Fifa World Cup sponsors urged to speak out over Qatar

  • Published
Labourers in QatarImage source, Getty Images
Image caption,
Thousands of labourers have been brought into Qatar, most from South Asia

Fifa sponsors are being asked by a new campaign grouping to speak out about working conditions at the 2022 World Cup building sites in Qatar.

The working and housing conditions of migrant construction workers have been heavily criticised.

International Trade Union Confederation (ITUC) leader Sharan Burrow said the work conditions were "simply slavery".

Letters have been sent to eight big sponsors urging them to use their position to put pressure on Fifa.

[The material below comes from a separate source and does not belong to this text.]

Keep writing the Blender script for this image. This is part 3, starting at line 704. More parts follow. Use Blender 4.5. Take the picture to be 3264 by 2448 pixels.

They are Adidas, Gazprom, Hyundai, Kia, McDonald's, Budweiser, Coca-Cola and Visa. There was some pressure from sponsors last year over the actual awarding of the World Cup to Qatar.

However, now that it is definitely going ahead in the emirate, Fifa commercial partners are being asked to speak out against employment conditions.

'Reputations tarnished'

The 2022 World Cup has kicked off a multi-billion-dollar construction boom in Qatar, and roads and hotels - as well as stadiums - are being built to accommodate the fans and businesses that will flock to the emirate.

Hundreds of migrant workers, many from earthquake-hit Nepal and other parts of South Asia, such as Sri Lanka and Bangladesh, have died in Qatar and a significant number are believed to have suffered injuries as a result of unsafe working practices.

Image source, AP
Image caption,
The international focus is on Qatar seven years before the 2022 World Cup

Qatari authorities say they have made improvements in conditions for hundreds of thousands of migrant workers, but the issue hit the headlines again when a BBC reporter was detained for endeavouring to see labour and living conditions first-hand.

"Everyone who is part of Fifa's family, as the sponsors are, has a responsibility about what is going on in Qatar, about the abysmal conditions, and numerous deaths, of migrant workers," Damian Collins MP, who is a leading force in body New Fifa Now, told the BBC.

"If they do not speak out about the appalling conditions, then their reputations will be tarnished around the world."

As well as the death toll and working conditions, other criticisms focus on the non-payment of wages, poor quality accommodation and a lack of freedom to change jobs or leave the country.

'Moral responsibility'

As well as New Fifa Now and ITUC, the call to sponsors has also been backed by Stephen Russell of Play Fair Qatar, which has the backing of the UK's Trade Union Congress (TUC).

Mr Russell said that "as things stand, more than 62 workers will die for each game played during the 2022 tournament".

Image source, BBC Sport
Image caption,
Play Fair Qatar says 62 workers will die for each game played in Qatar

"Fifa and its sponsors cannot wash their hands over what is happening. They have a moral responsibility to ensure that Qatar ends these human rights abuses now."

The new initiative has been co-ordinated by specialist sportswear firm Skins, whose chairman, Jaimie Fuller, recently visited Qatar and got inside some workers' camps.

As well as conditions in the camps, he is also critical of the "kafala" system of work sponsorship, whereby employers, in effect, own labourers and control their freedom to leave the country.

"We believe Fifa's partners and sponsors should be asserting their own values to ensure Fifa operates in a way that ensures football, like all sport, is a vehicle for positive social change. In Qatar, where migrant workers are literally dying on the job, it isn't," said Mr Fuller, an outspoken critic of corruption in sport.

'Improving the situation'

Qatari authorities claim to have improved conditions for hundreds of thousands of migrant workers.

In May 2014, under scrutiny from Fifa, the media and human rights campaigners, the government in Qatar pledged to reform the restrictive kafala system and promised to implement proposed changes "as quickly as possible".

Qatari government statement, 18 May, re detention of BBC crew:

"The Government Communications Office invited a dozen reporters to see - first-hand - some sub-standard labour accommodation as well as some of the newer labour villages. We gave the reporters free rein to interview whomever they chose and to roam unaccompanied in the labour villages.

"Perhaps anticipating that the government would not provide this sort of access, the BBC crew decided to do their own site visits and interviews in the days leading up to the planned tour. In doing so, they trespassed on private property, which is against the law in Qatar just as it is in most countries. Security forces were called and the BBC crew was detained."

BBC response:

"We are pleased that the BBC team has been released but we deplore the fact that they were detained in the first place. Their presence in Qatar was no secret and they were engaged in a perfectly proper piece of journalism.

"The Qatari authorities have made a series of conflicting allegations to justify the detention, all of which the team rejects. We are pressing the Qatari authorities for a full explanation and for the return of the confiscated equipment."

In December, the nation's emir - Sheikh Tamim bin Hamad al-Thani - admitted there had been "errors and problems", but that authorities were "working seriously on improving the situation".

However, human rights groups have complained about the slow speed of changes.

In March, Fifa President Sepp Blatter told Qatar's emir that the 2022 World Cup host nation must to do more to improve working conditions for migrant workers.